» Given instruction
Where a line in the listing below contains the word "objects", copy that line.

» Data block
☆ ☆ ☆ ☆

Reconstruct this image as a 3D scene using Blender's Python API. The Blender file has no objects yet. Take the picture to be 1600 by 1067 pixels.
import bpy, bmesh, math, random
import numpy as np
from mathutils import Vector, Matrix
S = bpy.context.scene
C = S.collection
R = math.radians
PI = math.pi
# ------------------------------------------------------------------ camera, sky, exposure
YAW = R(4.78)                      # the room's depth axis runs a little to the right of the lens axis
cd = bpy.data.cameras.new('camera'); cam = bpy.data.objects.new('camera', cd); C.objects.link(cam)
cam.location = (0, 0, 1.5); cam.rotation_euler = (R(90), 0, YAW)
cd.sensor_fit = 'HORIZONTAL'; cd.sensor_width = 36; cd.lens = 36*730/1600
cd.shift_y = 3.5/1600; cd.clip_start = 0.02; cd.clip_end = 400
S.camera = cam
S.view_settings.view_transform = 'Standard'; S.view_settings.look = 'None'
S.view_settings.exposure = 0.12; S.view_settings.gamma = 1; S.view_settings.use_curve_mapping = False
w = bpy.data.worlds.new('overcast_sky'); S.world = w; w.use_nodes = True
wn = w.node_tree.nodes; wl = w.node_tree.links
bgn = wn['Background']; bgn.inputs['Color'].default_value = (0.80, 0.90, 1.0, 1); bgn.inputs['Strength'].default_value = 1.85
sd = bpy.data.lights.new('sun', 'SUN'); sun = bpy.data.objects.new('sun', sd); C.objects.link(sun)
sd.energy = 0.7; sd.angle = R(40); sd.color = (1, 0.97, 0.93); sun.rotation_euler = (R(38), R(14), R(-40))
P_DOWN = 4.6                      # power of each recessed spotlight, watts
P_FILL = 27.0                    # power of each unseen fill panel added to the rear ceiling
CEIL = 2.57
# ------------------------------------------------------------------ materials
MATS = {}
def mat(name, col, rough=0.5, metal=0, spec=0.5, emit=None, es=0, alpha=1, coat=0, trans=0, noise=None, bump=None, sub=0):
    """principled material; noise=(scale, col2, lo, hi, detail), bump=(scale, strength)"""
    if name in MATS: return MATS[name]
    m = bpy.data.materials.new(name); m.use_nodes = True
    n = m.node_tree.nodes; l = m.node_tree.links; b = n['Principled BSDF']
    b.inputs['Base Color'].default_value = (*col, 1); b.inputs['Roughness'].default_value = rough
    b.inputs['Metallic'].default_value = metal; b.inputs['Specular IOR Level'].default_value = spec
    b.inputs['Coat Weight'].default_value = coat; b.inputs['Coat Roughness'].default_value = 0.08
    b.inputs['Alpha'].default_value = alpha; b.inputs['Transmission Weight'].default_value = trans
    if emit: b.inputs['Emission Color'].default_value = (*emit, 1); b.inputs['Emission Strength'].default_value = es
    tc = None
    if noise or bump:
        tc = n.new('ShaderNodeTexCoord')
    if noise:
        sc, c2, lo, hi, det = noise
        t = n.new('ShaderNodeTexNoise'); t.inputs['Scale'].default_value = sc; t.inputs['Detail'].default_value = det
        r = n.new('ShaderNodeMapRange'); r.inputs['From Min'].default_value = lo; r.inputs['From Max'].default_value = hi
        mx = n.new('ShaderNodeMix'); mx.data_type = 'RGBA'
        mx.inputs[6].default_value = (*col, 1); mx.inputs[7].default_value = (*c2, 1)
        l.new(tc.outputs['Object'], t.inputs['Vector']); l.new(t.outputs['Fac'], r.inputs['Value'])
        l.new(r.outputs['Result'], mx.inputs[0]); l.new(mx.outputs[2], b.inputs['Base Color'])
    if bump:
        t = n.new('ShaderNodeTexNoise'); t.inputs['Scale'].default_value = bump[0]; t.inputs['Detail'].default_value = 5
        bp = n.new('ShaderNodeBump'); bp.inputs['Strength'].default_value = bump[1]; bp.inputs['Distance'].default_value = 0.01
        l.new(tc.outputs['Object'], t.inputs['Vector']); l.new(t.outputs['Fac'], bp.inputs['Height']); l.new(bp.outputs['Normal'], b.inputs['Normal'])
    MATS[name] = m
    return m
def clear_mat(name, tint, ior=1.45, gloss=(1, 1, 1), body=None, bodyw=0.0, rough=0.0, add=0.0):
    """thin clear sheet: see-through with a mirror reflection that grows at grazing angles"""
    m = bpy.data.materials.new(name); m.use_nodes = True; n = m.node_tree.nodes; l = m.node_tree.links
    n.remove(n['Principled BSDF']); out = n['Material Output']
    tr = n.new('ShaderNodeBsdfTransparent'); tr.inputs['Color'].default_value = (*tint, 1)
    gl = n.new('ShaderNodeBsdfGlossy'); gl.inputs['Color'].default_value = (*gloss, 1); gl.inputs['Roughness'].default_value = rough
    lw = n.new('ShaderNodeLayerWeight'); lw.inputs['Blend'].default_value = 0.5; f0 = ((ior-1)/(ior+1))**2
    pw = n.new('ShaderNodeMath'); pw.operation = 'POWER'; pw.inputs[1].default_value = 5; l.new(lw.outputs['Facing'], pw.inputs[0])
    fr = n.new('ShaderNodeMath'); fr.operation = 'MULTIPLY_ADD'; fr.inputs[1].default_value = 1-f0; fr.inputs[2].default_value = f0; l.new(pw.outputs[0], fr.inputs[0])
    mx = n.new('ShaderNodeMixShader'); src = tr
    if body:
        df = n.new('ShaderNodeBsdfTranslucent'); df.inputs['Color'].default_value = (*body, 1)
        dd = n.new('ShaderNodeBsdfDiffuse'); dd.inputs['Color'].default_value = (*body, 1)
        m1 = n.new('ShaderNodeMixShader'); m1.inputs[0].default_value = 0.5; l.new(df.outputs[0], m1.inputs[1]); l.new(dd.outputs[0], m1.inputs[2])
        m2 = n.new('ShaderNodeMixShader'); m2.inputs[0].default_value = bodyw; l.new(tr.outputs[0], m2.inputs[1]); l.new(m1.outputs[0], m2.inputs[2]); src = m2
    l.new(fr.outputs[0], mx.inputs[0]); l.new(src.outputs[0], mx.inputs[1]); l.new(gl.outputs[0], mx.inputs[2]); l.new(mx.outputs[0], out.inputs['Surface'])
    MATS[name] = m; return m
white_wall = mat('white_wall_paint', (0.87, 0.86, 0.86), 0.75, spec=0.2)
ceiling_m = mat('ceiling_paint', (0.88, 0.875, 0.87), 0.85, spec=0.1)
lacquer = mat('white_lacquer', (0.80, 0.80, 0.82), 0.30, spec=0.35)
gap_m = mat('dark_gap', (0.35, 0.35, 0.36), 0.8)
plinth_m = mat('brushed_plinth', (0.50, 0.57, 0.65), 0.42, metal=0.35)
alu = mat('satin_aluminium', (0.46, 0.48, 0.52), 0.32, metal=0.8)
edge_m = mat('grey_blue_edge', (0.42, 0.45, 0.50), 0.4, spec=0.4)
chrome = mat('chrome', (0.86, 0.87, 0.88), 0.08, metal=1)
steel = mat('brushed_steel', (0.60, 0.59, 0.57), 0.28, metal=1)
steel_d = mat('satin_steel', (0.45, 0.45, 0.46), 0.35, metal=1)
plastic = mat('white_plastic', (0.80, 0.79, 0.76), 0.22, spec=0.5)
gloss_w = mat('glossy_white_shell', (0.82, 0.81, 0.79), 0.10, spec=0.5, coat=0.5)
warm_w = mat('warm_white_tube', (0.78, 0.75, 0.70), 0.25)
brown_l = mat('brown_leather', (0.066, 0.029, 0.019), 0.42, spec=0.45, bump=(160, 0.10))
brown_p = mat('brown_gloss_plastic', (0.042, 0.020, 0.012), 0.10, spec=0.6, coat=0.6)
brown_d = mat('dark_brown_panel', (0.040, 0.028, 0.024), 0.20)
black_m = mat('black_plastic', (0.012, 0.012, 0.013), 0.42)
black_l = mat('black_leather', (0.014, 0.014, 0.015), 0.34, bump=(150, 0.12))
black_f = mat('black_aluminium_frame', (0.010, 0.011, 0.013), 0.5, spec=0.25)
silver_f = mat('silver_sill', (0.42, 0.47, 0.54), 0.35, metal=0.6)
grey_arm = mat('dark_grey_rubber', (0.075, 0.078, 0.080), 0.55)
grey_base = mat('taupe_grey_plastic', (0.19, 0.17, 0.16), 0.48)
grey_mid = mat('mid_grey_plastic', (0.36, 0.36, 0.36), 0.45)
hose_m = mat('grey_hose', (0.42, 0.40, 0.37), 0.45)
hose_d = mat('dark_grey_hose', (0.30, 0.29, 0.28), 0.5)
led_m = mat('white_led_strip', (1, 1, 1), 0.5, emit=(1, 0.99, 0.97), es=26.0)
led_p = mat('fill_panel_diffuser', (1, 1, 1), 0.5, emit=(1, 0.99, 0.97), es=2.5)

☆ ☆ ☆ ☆

» Solution
Reconstruct this image as a 3D scene using Blender's Python API. The Blender file has no objects yet. Take the picture to be 1600 by 1067 pixels.
cd = bpy.data.cameras.new('camera'); cam = bpy.data.objects.new('camera', cd); C.objects.link(cam)
sd = bpy.data.lights.new('sun', 'SUN'); sun = bpy.data.objects.new('sun', sd); C.objects.link(sun)